— start EXTRACTED RECORDS —

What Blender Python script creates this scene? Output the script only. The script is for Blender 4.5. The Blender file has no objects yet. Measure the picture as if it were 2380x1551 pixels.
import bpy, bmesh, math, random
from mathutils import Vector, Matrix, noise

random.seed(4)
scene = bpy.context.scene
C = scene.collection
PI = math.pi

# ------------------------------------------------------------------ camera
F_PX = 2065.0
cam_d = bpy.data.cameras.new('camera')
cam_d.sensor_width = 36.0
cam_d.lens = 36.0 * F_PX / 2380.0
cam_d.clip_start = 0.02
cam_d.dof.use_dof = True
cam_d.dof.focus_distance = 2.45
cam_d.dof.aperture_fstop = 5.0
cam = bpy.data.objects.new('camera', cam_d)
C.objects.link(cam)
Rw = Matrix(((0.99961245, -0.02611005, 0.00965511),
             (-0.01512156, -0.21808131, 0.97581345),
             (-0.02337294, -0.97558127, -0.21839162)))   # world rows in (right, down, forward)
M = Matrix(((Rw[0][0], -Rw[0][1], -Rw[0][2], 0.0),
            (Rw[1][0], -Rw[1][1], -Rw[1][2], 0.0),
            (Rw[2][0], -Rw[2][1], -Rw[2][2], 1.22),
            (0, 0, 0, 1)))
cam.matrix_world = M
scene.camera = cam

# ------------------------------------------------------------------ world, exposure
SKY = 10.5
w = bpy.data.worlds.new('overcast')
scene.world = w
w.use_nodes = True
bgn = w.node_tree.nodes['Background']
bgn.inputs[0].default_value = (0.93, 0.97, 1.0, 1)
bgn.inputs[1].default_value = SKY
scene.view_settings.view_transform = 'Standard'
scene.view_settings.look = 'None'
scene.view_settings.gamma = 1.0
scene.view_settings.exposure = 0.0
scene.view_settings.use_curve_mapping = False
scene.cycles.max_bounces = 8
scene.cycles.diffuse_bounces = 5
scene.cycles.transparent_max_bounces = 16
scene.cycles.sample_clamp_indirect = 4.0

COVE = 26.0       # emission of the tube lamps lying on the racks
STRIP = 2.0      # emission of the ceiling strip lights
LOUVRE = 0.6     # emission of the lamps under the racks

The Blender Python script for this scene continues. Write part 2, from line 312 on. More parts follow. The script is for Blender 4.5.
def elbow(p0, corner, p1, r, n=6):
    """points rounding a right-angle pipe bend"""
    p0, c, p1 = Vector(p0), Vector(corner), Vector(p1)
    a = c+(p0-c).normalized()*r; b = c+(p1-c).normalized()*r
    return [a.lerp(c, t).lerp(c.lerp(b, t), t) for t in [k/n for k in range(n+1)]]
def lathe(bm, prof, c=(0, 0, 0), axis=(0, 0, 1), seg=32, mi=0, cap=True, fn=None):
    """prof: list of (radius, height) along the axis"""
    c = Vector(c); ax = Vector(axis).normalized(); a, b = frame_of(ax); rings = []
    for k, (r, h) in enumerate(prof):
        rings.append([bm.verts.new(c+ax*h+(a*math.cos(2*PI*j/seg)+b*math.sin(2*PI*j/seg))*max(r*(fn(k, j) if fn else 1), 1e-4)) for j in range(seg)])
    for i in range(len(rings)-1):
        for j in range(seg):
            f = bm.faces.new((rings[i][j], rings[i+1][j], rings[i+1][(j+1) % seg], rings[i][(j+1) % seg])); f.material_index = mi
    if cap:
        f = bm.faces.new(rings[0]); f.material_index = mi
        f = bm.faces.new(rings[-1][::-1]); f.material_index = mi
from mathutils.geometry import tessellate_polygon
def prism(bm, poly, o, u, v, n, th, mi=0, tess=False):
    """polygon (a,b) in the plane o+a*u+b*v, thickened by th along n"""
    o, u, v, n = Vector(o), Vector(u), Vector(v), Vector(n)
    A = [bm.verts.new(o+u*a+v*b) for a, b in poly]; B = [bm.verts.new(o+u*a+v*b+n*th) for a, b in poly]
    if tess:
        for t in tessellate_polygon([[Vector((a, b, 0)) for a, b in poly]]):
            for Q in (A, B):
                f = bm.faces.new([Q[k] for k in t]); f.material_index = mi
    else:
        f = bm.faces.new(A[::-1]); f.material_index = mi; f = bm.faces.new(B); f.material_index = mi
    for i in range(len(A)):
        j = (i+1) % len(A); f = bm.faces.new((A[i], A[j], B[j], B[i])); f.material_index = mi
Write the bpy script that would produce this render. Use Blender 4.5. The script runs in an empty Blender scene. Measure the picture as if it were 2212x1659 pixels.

— end EXTRACTED RECORDS —

--- WHAT IS REQUIRED ---
The data above must be returned in full, exactly as written.

--- RESULT ---
What Blender Python script creates this scene? Output the script only. The script is for Blender 4.5. The Blender file has no objects yet. Measure the picture as if it were 2380x1551 pixels.
import bpy, bmesh, math, random
from mathutils import Vector, Matrix, noise

random.seed(4)
scene = bpy.context.scene
C = scene.collection
PI = math.pi

# ------------------------------------------------------------------ camera
F_PX = 2065.0
cam_d = bpy.data.cameras.new('camera')
cam_d.sensor_width = 36.0
cam_d.lens = 36.0 * F_PX / 2380.0
cam_d.clip_start = 0.02
cam_d.dof.use_dof = True
cam_d.dof.focus_distance = 2.45
cam_d.dof.aperture_fstop = 5.0
cam = bpy.data.objects.new('camera', cam_d)
C.objects.link(cam)
Rw = Matrix(((0.99961245, -0.02611005, 0.00965511),
             (-0.01512156, -0.21808131, 0.97581345),
             (-0.02337294, -0.97558127, -0.21839162)))   # world rows in (right, down, forward)
M = Matrix(((Rw[0][0], -Rw[0][1], -Rw[0][2], 0.0),
            (Rw[1][0], -Rw[1][1], -Rw[1][2], 0.0),
            (Rw[2][0], -Rw[2][1], -Rw[2][2], 1.22),
            (0, 0, 0, 1)))
cam.matrix_world = M
scene.camera = cam

# ------------------------------------------------------------------ world, exposure
SKY = 10.5
w = bpy.data.worlds.new('overcast')
scene.world = w
w.use_nodes = True
bgn = w.node_tree.nodes['Background']
bgn.inputs[0].default_value = (0.93, 0.97, 1.0, 1)
bgn.inputs[1].default_value = SKY
scene.view_settings.view_transform = 'Standard'
scene.view_settings.look = 'None'
scene.view_settings.gamma = 1.0
scene.view_settings.exposure = 0.0
scene.view_settings.use_curve_mapping = False
scene.cycles.max_bounces = 8
scene.cycles.diffuse_bounces = 5
scene.cycles.transparent_max_bounces = 16
scene.cycles.sample_clamp_indirect = 4.0

COVE = 26.0       # emission of the tube lamps lying on the racks
STRIP = 2.0      # emission of the ceiling strip lights
LOUVRE = 0.6     # emission of the lamps under the racks

The Blender Python script for this scene continues. Write part 2, from line 312 on. More parts follow. The script is for Blender 4.5.
def elbow(p0, corner, p1, r, n=6):
    """points rounding a right-angle pipe bend"""
    p0, c, p1 = Vector(p0), Vector(corner), Vector(p1)
    a = c+(p0-c).normalized()*r; b = c+(p1-c).normalized()*r
    return [a.lerp(c, t).lerp(c.lerp(b, t), t) for t in [k/n for k in range(n+1)]]
def lathe(bm, prof, c=(0, 0, 0), axis=(0, 0, 1), seg=32, mi=0, cap=True, fn=None):
    """prof: list of (radius, height) along the axis"""
    c = Vector(c); ax = Vector(axis).normalized(); a, b = frame_of(ax); rings = []
    for k, (r, h) in enumerate(prof):
        rings.append([bm.verts.new(c+ax*h+(a*math.cos(2*PI*j/seg)+b*math.sin(2*PI*j/seg))*max(r*(fn(k, j) if fn else 1), 1e-4)) for j in range(seg)])
    for i in range(len(rings)-1):
        for j in range(seg):
            f = bm.faces.new((rings[i][j], rings[i+1][j], rings[i+1][(j+1) % seg], rings[i][(j+1) % seg])); f.material_index = mi
    if cap:
        f = bm.faces.new(rings[0]); f.material_index = mi
        f = bm.faces.new(rings[-1][::-1]); f.material_index = mi
from mathutils.geometry import tessellate_polygon
def prism(bm, poly, o, u, v, n, th, mi=0, tess=False):
    """polygon (a,b) in the plane o+a*u+b*v, thickened by th along n"""
    o, u, v, n = Vector(o), Vector(u), Vector(v), Vector(n)
    A = [bm.verts.new(o+u*a+v*b) for a, b in poly]; B = [bm.verts.new(o+u*a+v*b+n*th) for a, b in poly]
    if tess:
        for t in tessellate_polygon([[Vector((a, b, 0)) for a, b in poly]]):
            for Q in (A, B):
                f = bm.faces.new([Q[k] for k in t]); f.material_index = mi
    else:
        f = bm.faces.new(A[::-1]); f.material_index = mi; f = bm.faces.new(B); f.material_index = mi
    for i in range(len(A)):
        j = (i+1) % len(A); f = bm.faces.new((A[i], A[j], B[j], B[i])); f.material_index = mi
Write the bpy script that would produce this render. Use Blender 4.5. The script runs in an empty Blender scene. Measure the picture as if it were 2212x1659 pixels.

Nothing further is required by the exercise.